Syrian security forces stormed student dorms at a northwestern university following anti-government protests there, killing at least four students and wounding several others with tear gas and live ammunition, activists and opposition groups said Thursday.
Around 1,500 students had been protesting in student quarters adjacent to Aleppo University's main campus late Wednesday when security forces and pro-regime gunmen swept into their residences, firing tear gas at first, then live ammunition to disperse them.
Student activist Thaer al-Ahmed said panic and chaos ensued as students tried to flee.
"Some students ran to their rooms to take cover but they were followed to their rooms, beaten up and arrested," he said.
He said raids and intermittent gunfire continued until early Thursday morning.
Dozens of people were wounded, some critically, and around 50 students were arrested, he said.
The Local Coordination Committees activist group confirmed the raid and said five students were killed and some 200 arrested while the British-based Syrian Observatory for Human Rights said four students were killed.
"Regime forces demanded through loudspeakers that the dorms be evacuated, then began detaining the students," the LCC said in a statement.
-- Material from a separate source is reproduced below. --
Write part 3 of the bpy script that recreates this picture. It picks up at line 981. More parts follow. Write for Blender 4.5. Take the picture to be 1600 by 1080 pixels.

Aleppo, Syria's largest city, has been largely spared from the violence that has plagued other Syrian cities, but the university students have been staging almost daily protests calling for the fall of Assad's regime.
Ahmed said the university's campus and dorms have been raided before, Thursday's raid was the most violent.
Syria's persistent bloodshed has tarnished efforts by a UN team of observers to salvage a truce that started to unravel almost as soon as it was supposed to begin on 12 April.